··· DATA BLOCK ···

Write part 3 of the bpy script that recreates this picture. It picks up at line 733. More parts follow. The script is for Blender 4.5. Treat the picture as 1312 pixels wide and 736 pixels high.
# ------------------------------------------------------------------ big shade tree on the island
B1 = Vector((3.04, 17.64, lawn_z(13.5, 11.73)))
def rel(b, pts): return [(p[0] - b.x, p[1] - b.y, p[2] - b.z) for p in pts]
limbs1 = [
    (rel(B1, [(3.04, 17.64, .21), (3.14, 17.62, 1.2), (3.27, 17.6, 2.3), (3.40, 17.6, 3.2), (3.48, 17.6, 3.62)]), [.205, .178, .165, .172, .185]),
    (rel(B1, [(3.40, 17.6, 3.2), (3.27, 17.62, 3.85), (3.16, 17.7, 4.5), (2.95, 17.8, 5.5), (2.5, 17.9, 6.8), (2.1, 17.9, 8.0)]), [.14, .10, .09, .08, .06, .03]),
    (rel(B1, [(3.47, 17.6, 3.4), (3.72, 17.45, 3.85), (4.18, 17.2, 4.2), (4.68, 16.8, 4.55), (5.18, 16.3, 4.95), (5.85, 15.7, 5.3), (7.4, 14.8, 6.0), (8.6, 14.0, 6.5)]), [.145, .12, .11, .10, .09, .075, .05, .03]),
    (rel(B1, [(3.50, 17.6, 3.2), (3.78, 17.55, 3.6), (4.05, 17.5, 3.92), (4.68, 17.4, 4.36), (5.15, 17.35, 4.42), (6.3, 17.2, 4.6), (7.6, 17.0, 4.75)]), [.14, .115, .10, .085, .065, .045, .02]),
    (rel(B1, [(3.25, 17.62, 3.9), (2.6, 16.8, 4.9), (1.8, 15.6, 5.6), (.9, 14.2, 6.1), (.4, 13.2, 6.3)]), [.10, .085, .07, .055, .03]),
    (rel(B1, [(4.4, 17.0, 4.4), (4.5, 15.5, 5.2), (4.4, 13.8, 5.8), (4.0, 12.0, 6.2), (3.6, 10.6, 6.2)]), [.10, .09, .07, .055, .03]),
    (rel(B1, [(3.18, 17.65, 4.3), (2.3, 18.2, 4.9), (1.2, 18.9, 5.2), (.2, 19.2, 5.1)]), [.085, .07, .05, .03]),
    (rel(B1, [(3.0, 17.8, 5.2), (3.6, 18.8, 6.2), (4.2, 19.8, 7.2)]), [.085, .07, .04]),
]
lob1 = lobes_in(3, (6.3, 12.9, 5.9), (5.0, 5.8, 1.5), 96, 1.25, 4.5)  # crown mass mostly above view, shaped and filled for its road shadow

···

§ WHAT THIS TASK INVOLVES: Write out the full listing exactly as given.

§ OUTPUT FOR THIS TASK:
Write part 3 of the bpy script that recreates this picture. It picks up at line 733. More parts follow. The script is for Blender 4.5. Treat the picture as 1312 pixels wide and 736 pixels high.
# ------------------------------------------------------------------ big shade tree on the island
B1 = Vector((3.04, 17.64, lawn_z(13.5, 11.73)))
def rel(b, pts): return [(p[0] - b.x, p[1] - b.y, p[2] - b.z) for p in pts]
limbs1 = [
    (rel(B1, [(3.04, 17.64, .21), (3.14, 17.62, 1.2), (3.27, 17.6, 2.3), (3.40, 17.6, 3.2), (3.48, 17.6, 3.62)]), [.205, .178, .165, .172, .185]),
    (rel(B1, [(3.40, 17.6, 3.2), (3.27, 17.62, 3.85), (3.16, 17.7, 4.5), (2.95, 17.8, 5.5), (2.5, 17.9, 6.8), (2.1, 17.9, 8.0)]), [.14, .10, .09, .08, .06, .03]),
    (rel(B1, [(3.47, 17.6, 3.4), (3.72, 17.45, 3.85), (4.18, 17.2, 4.2), (4.68, 16.8, 4.55), (5.18, 16.3, 4.95), (5.85, 15.7, 5.3), (7.4, 14.8, 6.0), (8.6, 14.0, 6.5)]), [.145, .12, .11, .10, .09, .075, .05, .03]),
    (rel(B1, [(3.50, 17.6, 3.2), (3.78, 17.55, 3.6), (4.05, 17.5, 3.92), (4.68, 17.4, 4.36), (5.15, 17.35, 4.42), (6.3, 17.2, 4.6), (7.6, 17.0, 4.75)]), [.14, .115, .10, .085, .065, .045, .02]),
    (rel(B1, [(3.25, 17.62, 3.9), (2.6, 16.8, 4.9), (1.8, 15.6, 5.6), (.9, 14.2, 6.1), (.4, 13.2, 6.3)]), [.10, .085, .07, .055, .03]),
    (rel(B1, [(4.4, 17.0, 4.4), (4.5, 15.5, 5.2), (4.4, 13.8, 5.8), (4.0, 12.0, 6.2), (3.6, 10.6, 6.2)]), [.10, .09, .07, .055, .03]),
    (rel(B1, [(3.18, 17.65, 4.3), (2.3, 18.2, 4.9), (1.2, 18.9, 5.2), (.2, 19.2, 5.1)]), [.085, .07, .05, .03]),
    (rel(B1, [(3.0, 17.8, 5.2), (3.6, 18.8, 6.2), (4.2, 19.8, 7.2)]), [.085, .07, .04]),
]
lob1 = lobes_in(3, (6.3, 12.9, 5.9), (5.0, 5.8, 1.5), 96, 1.25, 4.5)  # crown mass mostly above view, shaped and filled for its road shadow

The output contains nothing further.